The police is crucial to khas well-being. The papers say that the FIR after Jessica Lal's murder did not name the prime accused. His mobile phone or SIM card were not impounded. His car was not tested for fingerprints and the murder weapon was not recovered. The police are even suspected of switching cartridges.
 
But who cares? If a BMW driven by a drunken man with naval connections mounts the pavement and mows down six pavement-dwellers, the lone survivor will obligingly agree that the vehicle was a truck. If a policeman's son is charged with rape and murder, he is acquitted though the judge knows, and says he knows, the man is guilty. Princelings may shoot protected black buck; similarly protected leopard and chinkara are fair game for stars.
 
Laws being made by men, not men by laws, socially conscious people like policemen, judges and politicians must get rid of fusty colonial laws that cramp style and stifle initiative.
 
This is booming boisterous India where Yaqoob Qureshi, another UP minister, offers a Rs 51-crore prize for murdering the Danish cartoonist who lampooned the Prophet.

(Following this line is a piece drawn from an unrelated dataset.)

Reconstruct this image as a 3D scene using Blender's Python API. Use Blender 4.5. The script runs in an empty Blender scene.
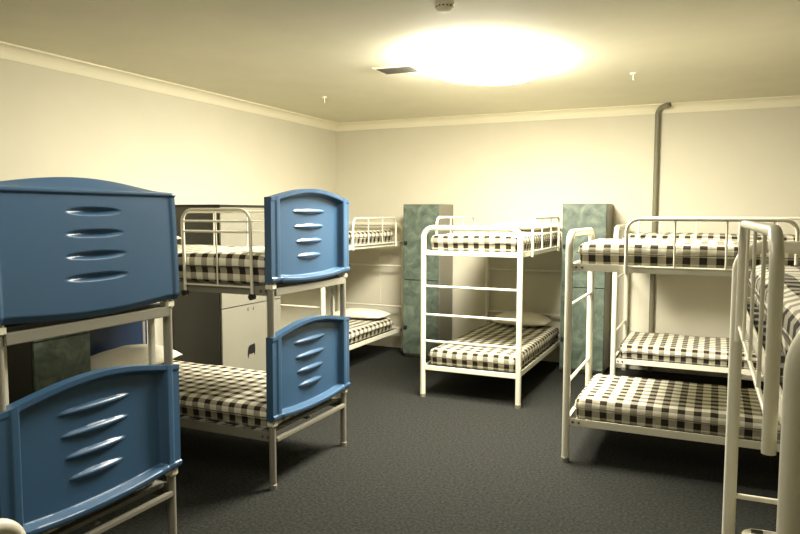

Amitabh Bachchan is officially a farmer because he could not otherwise have bought 20 acres of agricultural land near Pune. Congress luminaries make handsome "donations" to the high-flying Navin Chawla's wife's NGO. Permission to prosecute an erring minister is refused: the writing on the wall disappears if the wall is demolished.
 
Some of our khas aadmi combine wealth with dash such as Bihar's Rashtriya Janata Dal MP Mohammad Shahabuddin, who was recently charged with six criminal offences including sedition, and is suspected of fudging his university law degree. Two other members of India's shadowy elite, Chhota Rajan, the Mumbai don, and his hitman, D K Rao, who is serving a 10-year sentence for murder, claim to have bribed a Maharashtra minister to reinstate 12 police officers who turned a blind eye to their crimes but were caught and punished.
 
Contrary to popular legend, India is not a rich country of poor people. It's a poor country with rich people like 23 dollar billionaires. But the rich mind their pennies with care. So, Rajya Sabha members need no longer pretend to live in the state they represent. Abolition of the residence qualification allows someone from Aizawl to represent Kerala without setting foot in the state.
 
Hence, the newspeak of honorarium for allowance. Laws must keep up with the times, and courts and police defer to power. Flexibility promotes national integration, encourages dynamic upward mobility and inspires today's aam to aspire to become tomorrow's khas.